Une femme dans l’Histoire
Jasia l’adulte, qui ne l’est jamais tout à fait, perpétue la tradition familiale, sans ciller, traversant les frontières dès lors artistiques. Rédactrice pour plusieurs grands journaux d’art, puis directrice adjointe de l’Institute of Contempory Arts de Londres, puis directrice de la White-chapel Art Gallery, elle continue sa marche. Là où les bourreaux n’iront jamais, vers une créativité à fleur de peau, multiforme, inventive, transportée mais non triomphante, jamais parfaitement achevée, offrant un peu de ce lointain qui nous porte jusqu’à demain. Il n’y a pas même de larmes à regarder couler dans le récit de Jasia Reichardt. Il y a l’Histoire, qu’une femme, seule face à nous, a reproduite avec la préciosité de « fleurs de papiers au cœur noir ».

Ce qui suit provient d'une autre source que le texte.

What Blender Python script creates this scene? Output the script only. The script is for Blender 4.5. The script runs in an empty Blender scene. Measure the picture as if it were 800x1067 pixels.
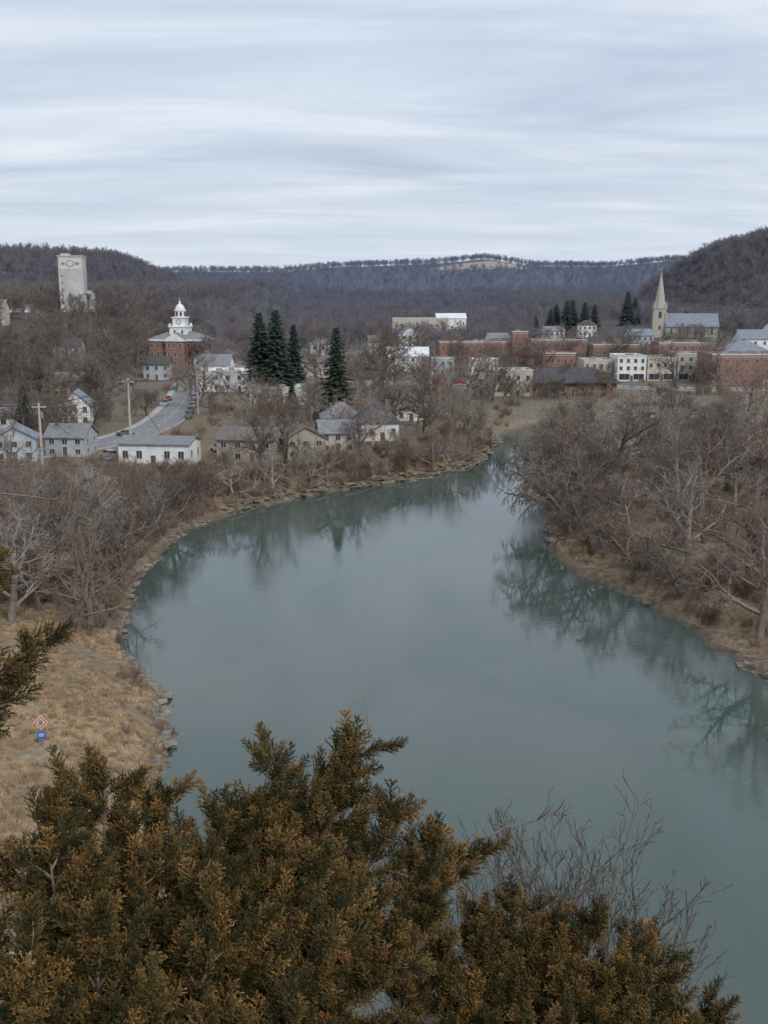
import bpy, math, random
import numpy as np
from mathutils import Vector, Matrix, Quaternion
R=random.Random(7)
NR=np.random.RandomState(5)
scene=bpy.context.scene
scene.view_settings.view_transform='Standard'
scene.view_settings.look='None'
scene.view_settings.exposure=0

# ------------------------------------------------------------------ helpers
def link(o,parent=None):
    scene.collection.objects.link(o)
    if parent is not None: o.parent=parent
    return o
def empty(name,loc=(0,0,0),rz=0):
    e=bpy.data.objects.new(name,None); e.location=loc; e.rotation_euler=(0,0,rz); e.empty_display_size=1
    return link(e)
def mat(name,c,rough=0.8,var=0.25,scale=2.0,c2=None,bump=0.0,bscale=None,spec=0.3,metal=0.0,haze_tint=False,rnd=0.0,coord='Object'):
    m=bpy.data.materials.new(name); m.use_nodes=True
    nt=m.node_tree; N=nt.nodes; L=nt.links; b=N['Principled BSDF']
    b.inputs['Roughness'].default_value=rough; b.inputs['Specular IOR Level'].default_value=spec
    b.inputs['Metallic'].default_value=metal
    tc=N.new('ShaderNodeTexCoord'); n=N.new('ShaderNodeTexNoise'); n.inputs['Scale'].default_value=scale; n.inputs['Detail'].default_value=6
    L.new(tc.outputs[coord],n.inputs['Vector'])
    r=N.new('ShaderNodeValToRGB'); L.new(n.outputs['Fac'],r.inputs['Fac'])
    if c2 is None: c2=tuple(x*(1-var) for x in c); c1=tuple(min(1,x*(1+var)) for x in c)
    else: c1=c
    r.color_ramp.elements[0].position=.35; r.color_ramp.elements[1].position=.65
    r.color_ramp.elements[0].color=(*c2,1); r.color_ramp.elements[1].color=(*c1,1)
    out=r.outputs['Color']
    if rnd>0:
        oi=N.new('ShaderNodeObjectInfo'); mr=N.new('ShaderNodeMapRange'); L.new(oi.outputs['Random'],mr.inputs['Value'])
        mr.inputs['To Min'].default_value=1-rnd; mr.inputs['To Max'].default_value=1+rnd
        vm=N.new('ShaderNodeVectorMath'); vm.operation='SCALE'; L.new(out,vm.inputs[0]); L.new(mr.outputs['Result'],vm.inputs['Scale']); out=vm.outputs['Vector']
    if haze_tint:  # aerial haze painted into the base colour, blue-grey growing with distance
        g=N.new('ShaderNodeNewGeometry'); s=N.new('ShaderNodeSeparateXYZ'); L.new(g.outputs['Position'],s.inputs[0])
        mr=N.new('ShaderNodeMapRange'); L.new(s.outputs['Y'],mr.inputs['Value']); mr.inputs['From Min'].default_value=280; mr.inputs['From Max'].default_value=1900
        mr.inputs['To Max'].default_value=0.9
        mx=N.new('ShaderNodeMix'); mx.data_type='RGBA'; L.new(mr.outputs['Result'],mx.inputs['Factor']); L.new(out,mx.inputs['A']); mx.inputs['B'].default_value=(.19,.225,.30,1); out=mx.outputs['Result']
    L.new(out,b.inputs['Base Color'])
    if bump>0:
        bp=N.new('ShaderNodeBump'); bp.inputs['Strength'].default_value=bump; n2=N.new('ShaderNodeTexNoise'); n2.inputs['Scale'].default_value=bscale or scale*4; n2.inputs['Detail'].default_value=8
        L.new(tc.outputs[coord],n2.inputs['Vector']); L.new(n2.outputs['Fac'],bp.inputs['Height']); L.new(bp.outputs['Normal'],b.inputs['Normal'])
    return m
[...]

« Il faudra déranger sérieusement les habitudes les plus chères à nos esprits. C’est à ce prix seulement qu’on concevra un concept de l’histoire qui ne se prête à aucune complicité avec les idées de ceux qui, même à l’heure qu’il est, n’ont rien appris, » soutenait Walter Benjamin quant au concept d’histoire. Et, c’est bien là ce qui émeut le plus dans cet ouvrage : l’évidente absence de complicité avec ceux qui n’ont rien appris.
Daniella Pinkstein
Quinze voyages de Varsovie à Londres, 1940–1945, Jasia Reichardt (Editions de la revue Conférence, mai 2018, 92 pages).